→ **EXERCISE OBJECTIVE**: In the material below, identify each line bearing the word "that". Reproduce those lines.

# START OF DATASET RECORDS

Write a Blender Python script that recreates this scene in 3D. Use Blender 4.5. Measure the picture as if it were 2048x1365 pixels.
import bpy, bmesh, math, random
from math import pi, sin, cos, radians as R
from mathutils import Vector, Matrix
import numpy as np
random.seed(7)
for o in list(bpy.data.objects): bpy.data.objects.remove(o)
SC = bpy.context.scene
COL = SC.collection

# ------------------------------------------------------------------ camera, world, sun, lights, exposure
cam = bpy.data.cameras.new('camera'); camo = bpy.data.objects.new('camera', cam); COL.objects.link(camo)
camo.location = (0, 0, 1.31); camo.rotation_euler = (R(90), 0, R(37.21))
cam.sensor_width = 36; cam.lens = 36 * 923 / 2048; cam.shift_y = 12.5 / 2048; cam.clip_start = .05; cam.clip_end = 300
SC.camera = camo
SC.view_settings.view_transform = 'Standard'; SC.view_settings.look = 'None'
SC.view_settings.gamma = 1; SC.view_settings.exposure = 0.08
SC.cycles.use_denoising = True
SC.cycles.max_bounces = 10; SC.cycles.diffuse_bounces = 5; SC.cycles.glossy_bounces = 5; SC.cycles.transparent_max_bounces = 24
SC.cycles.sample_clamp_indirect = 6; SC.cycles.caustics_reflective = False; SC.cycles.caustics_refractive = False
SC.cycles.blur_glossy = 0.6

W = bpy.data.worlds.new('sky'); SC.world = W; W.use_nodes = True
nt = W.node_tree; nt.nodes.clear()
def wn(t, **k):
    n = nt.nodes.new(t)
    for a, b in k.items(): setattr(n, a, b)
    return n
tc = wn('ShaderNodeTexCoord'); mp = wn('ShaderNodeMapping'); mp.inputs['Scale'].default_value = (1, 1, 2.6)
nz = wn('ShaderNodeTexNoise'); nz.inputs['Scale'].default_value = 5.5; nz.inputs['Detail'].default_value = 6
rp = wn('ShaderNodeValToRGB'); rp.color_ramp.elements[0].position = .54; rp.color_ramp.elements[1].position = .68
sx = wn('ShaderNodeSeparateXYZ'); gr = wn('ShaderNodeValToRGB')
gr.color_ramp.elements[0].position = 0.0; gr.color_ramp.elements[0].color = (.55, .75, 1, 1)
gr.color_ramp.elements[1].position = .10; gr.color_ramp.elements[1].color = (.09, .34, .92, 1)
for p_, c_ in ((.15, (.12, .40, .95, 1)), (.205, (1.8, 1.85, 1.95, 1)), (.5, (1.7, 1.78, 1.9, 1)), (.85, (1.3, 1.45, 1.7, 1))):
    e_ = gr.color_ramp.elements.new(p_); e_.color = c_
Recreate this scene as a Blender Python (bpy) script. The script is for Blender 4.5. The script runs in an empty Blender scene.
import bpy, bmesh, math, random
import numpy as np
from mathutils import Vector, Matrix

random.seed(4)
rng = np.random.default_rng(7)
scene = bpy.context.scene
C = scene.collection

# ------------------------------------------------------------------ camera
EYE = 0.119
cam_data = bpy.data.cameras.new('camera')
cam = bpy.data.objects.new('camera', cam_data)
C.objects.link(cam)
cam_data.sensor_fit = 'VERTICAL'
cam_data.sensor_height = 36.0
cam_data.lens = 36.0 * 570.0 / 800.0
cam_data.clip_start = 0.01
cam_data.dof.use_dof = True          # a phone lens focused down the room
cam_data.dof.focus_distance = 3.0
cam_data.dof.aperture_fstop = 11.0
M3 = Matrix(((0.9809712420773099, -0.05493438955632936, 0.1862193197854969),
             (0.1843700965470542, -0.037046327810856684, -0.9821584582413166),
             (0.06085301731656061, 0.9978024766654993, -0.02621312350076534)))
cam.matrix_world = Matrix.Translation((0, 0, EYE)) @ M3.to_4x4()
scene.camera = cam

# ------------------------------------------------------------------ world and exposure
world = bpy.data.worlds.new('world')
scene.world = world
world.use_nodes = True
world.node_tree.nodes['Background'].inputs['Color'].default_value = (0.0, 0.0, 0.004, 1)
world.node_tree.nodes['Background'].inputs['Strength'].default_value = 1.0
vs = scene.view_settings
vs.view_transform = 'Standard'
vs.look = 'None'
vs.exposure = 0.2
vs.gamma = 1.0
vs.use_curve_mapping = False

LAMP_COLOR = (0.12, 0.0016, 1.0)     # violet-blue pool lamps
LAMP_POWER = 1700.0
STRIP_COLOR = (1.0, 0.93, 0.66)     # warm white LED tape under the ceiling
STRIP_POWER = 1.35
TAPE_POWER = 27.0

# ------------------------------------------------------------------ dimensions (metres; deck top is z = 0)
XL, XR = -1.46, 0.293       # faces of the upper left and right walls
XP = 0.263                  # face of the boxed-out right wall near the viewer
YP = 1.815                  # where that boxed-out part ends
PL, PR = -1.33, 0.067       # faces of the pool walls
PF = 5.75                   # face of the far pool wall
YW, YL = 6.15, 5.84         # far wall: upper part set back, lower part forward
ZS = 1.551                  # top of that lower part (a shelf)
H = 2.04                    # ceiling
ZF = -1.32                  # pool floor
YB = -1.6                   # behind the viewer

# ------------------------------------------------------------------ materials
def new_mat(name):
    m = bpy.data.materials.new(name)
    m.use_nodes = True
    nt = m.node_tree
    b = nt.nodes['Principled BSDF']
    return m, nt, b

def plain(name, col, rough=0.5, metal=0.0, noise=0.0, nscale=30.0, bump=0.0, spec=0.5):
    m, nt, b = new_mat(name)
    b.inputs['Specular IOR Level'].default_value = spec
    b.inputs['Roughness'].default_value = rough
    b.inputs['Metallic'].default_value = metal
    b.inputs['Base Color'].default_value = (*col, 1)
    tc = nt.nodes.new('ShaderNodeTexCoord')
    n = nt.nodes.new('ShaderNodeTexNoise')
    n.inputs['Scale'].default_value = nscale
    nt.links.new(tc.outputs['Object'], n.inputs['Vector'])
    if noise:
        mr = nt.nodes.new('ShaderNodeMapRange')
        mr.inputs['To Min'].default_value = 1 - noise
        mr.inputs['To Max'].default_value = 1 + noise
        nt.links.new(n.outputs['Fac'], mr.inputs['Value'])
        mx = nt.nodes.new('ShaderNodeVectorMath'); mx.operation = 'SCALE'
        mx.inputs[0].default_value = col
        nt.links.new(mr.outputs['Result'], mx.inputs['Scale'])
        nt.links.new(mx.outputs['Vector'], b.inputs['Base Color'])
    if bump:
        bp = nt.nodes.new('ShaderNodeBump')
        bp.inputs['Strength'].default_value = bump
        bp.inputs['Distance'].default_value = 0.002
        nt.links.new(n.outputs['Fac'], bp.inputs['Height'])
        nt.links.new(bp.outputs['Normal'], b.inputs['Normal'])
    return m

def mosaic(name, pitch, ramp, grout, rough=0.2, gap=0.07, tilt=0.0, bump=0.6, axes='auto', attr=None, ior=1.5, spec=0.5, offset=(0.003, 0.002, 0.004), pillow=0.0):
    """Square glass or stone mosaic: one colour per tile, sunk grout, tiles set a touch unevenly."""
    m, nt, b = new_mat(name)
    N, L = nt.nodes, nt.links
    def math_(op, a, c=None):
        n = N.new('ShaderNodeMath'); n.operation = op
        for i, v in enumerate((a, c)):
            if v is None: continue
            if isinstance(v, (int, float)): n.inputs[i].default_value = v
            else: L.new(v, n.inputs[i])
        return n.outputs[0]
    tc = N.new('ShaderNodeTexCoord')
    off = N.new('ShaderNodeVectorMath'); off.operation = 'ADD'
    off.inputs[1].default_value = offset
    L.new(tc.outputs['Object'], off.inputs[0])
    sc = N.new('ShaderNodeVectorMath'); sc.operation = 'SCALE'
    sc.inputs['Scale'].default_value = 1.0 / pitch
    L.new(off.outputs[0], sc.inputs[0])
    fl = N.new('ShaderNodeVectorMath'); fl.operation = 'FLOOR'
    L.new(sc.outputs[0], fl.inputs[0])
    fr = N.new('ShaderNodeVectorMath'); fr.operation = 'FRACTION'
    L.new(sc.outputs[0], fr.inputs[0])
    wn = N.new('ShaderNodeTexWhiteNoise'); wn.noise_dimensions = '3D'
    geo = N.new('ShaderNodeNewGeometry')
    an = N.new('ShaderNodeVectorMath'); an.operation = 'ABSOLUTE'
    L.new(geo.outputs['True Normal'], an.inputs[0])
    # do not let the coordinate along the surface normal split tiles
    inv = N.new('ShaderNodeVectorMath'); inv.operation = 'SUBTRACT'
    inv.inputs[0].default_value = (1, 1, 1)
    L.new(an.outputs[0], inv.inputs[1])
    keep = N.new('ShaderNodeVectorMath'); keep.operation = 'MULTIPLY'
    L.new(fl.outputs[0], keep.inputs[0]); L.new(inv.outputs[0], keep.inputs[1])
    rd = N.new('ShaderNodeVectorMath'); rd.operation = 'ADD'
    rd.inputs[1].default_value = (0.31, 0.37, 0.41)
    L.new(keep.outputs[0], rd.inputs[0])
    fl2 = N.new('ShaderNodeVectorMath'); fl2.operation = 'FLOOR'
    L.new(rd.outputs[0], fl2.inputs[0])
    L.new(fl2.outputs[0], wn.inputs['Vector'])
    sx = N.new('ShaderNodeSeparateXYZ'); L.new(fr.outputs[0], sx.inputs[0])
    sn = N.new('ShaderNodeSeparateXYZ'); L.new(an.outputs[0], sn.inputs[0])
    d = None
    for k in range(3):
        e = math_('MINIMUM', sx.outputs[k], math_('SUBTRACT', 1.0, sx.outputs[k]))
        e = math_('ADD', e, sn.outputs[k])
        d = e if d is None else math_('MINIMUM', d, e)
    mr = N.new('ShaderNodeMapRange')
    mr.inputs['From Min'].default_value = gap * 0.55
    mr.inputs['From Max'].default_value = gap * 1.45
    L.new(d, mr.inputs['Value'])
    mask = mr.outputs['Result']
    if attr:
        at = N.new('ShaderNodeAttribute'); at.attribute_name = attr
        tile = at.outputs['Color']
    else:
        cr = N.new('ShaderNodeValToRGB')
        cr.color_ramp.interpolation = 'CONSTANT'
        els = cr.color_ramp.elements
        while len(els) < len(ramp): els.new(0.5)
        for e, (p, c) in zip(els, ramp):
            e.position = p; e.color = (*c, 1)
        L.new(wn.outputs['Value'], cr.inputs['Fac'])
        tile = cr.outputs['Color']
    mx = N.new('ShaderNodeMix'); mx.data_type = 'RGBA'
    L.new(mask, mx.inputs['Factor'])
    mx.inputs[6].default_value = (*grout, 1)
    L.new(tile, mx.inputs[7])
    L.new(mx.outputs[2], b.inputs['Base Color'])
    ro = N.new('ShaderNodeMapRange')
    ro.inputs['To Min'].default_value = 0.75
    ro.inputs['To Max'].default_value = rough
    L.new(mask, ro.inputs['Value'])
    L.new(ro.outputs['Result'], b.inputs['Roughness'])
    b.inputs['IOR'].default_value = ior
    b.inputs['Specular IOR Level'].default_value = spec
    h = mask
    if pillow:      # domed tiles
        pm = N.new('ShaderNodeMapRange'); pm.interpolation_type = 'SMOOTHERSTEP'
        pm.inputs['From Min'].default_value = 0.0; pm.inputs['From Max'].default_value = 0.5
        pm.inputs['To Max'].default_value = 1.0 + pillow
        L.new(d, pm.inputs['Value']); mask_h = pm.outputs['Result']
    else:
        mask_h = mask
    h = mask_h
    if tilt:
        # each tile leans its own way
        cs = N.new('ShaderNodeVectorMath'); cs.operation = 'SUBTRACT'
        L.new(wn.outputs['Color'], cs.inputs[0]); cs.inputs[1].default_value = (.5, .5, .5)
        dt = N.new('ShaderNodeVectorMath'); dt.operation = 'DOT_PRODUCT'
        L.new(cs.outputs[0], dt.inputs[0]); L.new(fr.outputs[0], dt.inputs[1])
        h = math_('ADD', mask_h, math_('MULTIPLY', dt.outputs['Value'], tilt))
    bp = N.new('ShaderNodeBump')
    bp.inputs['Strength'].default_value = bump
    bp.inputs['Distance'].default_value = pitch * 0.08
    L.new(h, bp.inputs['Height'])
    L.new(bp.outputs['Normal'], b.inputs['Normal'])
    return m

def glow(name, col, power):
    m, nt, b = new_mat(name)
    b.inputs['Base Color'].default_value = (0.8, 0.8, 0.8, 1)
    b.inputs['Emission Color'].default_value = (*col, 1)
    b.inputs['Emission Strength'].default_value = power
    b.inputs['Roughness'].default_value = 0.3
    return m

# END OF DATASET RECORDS

→ **RESULT**:
Write a Blender Python script that recreates this scene in 3D. Use Blender 4.5. Measure the picture as if it were 2048x1365 pixels.
YP = 1.815                  # where that boxed-out part ends
ZS = 1.551                  # top of that lower part (a shelf)